→ **WHAT TO PRODUCE**
Retype exactly the lines below, beginning with the first and ending with the line where "self.v, self.f4, self.f3, self.c, self.n" appears.

● ● ● ● ● ● ●

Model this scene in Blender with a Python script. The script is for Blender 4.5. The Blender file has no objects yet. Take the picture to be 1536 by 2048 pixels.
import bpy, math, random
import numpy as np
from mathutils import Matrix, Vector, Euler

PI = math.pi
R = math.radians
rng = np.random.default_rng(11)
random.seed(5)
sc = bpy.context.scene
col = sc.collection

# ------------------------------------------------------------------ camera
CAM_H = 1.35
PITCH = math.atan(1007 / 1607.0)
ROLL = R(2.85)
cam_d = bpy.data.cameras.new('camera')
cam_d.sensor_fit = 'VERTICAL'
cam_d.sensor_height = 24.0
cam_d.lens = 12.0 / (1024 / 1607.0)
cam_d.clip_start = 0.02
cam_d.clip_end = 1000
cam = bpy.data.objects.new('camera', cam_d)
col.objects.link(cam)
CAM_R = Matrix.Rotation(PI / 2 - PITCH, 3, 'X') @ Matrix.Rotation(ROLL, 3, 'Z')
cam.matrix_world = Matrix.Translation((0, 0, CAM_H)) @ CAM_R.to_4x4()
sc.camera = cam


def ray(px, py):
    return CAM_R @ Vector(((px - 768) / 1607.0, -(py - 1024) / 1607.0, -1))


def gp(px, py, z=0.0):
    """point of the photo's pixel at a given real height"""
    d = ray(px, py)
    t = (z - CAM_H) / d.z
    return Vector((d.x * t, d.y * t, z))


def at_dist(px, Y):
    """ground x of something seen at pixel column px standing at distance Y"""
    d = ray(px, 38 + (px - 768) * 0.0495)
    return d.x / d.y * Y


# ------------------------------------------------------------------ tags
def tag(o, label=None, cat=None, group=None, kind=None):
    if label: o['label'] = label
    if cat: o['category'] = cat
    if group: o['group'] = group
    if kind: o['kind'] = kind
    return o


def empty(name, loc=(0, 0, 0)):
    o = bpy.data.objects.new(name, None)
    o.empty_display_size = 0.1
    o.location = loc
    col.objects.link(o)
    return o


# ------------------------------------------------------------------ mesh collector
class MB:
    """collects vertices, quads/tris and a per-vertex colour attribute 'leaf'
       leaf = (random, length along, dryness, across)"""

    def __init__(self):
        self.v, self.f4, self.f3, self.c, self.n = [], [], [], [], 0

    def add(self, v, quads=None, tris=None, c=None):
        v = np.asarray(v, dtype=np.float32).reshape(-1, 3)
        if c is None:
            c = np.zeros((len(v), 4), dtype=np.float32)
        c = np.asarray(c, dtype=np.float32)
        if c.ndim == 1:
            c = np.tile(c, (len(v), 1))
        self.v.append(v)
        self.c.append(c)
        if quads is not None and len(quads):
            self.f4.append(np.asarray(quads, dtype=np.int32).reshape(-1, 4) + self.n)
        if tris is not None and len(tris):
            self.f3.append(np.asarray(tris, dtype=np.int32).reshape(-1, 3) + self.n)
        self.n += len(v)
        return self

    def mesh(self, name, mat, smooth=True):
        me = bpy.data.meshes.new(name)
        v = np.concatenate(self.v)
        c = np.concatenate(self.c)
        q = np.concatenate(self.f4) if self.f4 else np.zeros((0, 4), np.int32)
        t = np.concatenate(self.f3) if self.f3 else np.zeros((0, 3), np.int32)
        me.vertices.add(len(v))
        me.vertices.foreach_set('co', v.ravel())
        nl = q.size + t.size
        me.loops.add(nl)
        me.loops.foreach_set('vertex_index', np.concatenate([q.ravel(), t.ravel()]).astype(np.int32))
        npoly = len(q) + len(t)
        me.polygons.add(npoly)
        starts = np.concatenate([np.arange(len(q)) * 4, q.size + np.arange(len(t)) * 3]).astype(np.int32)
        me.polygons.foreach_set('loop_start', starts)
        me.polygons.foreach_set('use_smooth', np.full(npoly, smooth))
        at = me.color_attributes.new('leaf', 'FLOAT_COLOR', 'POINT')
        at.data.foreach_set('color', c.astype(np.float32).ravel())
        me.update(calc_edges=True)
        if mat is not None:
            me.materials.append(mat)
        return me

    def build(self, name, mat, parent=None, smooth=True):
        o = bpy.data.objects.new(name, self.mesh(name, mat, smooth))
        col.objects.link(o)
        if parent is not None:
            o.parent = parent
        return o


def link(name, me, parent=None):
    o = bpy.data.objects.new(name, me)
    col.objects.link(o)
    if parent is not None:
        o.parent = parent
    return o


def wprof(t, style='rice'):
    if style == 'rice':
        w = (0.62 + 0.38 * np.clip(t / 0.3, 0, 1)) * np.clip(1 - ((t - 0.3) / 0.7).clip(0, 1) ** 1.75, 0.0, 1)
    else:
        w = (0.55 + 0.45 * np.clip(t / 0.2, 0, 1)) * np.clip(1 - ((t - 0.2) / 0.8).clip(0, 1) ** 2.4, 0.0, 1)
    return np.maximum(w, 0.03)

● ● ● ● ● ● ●

→ **SOLUTION TO THIS EXERCISE**
Model this scene in Blender with a Python script. The script is for Blender 4.5. The Blender file has no objects yet. Take the picture to be 1536 by 2048 pixels.
import bpy, math, random
import numpy as np
from mathutils import Matrix, Vector, Euler

PI = math.pi
R = math.radians
rng = np.random.default_rng(11)
random.seed(5)
sc = bpy.context.scene
col = sc.collection

# ------------------------------------------------------------------ camera
CAM_H = 1.35
PITCH = math.atan(1007 / 1607.0)
ROLL = R(2.85)
cam_d = bpy.data.cameras.new('camera')
cam_d.sensor_fit = 'VERTICAL'
cam_d.sensor_height = 24.0
cam_d.lens = 12.0 / (1024 / 1607.0)
cam_d.clip_start = 0.02
cam_d.clip_end = 1000
cam = bpy.data.objects.new('camera', cam_d)
col.objects.link(cam)
CAM_R = Matrix.Rotation(PI / 2 - PITCH, 3, 'X') @ Matrix.Rotation(ROLL, 3, 'Z')
cam.matrix_world = Matrix.Translation((0, 0, CAM_H)) @ CAM_R.to_4x4()
sc.camera = cam


def ray(px, py):
    return CAM_R @ Vector(((px - 768) / 1607.0, -(py - 1024) / 1607.0, -1))


def gp(px, py, z=0.0):
    """point of the photo's pixel at a given real height"""
    d = ray(px, py)
    t = (z - CAM_H) / d.z
    return Vector((d.x * t, d.y * t, z))


def at_dist(px, Y):
    """ground x of something seen at pixel column px standing at distance Y"""
    d = ray(px, 38 + (px - 768) * 0.0495)
    return d.x / d.y * Y


# ------------------------------------------------------------------ tags
def tag(o, label=None, cat=None, group=None, kind=None):
    if label: o['label'] = label
    if cat: o['category'] = cat
    if group: o['group'] = group
    if kind: o['kind'] = kind
    return o


def empty(name, loc=(0, 0, 0)):
    o = bpy.data.objects.new(name, None)
    o.empty_display_size = 0.1
    o.location = loc
    col.objects.link(o)
    return o


# ------------------------------------------------------------------ mesh collector
class MB:
    """collects vertices, quads/tris and a per-vertex colour attribute 'leaf'
       leaf = (random, length along, dryness, across)"""

    def __init__(self):
        self.v, self.f4, self.f3, self.c, self.n = [], [], [], [], 0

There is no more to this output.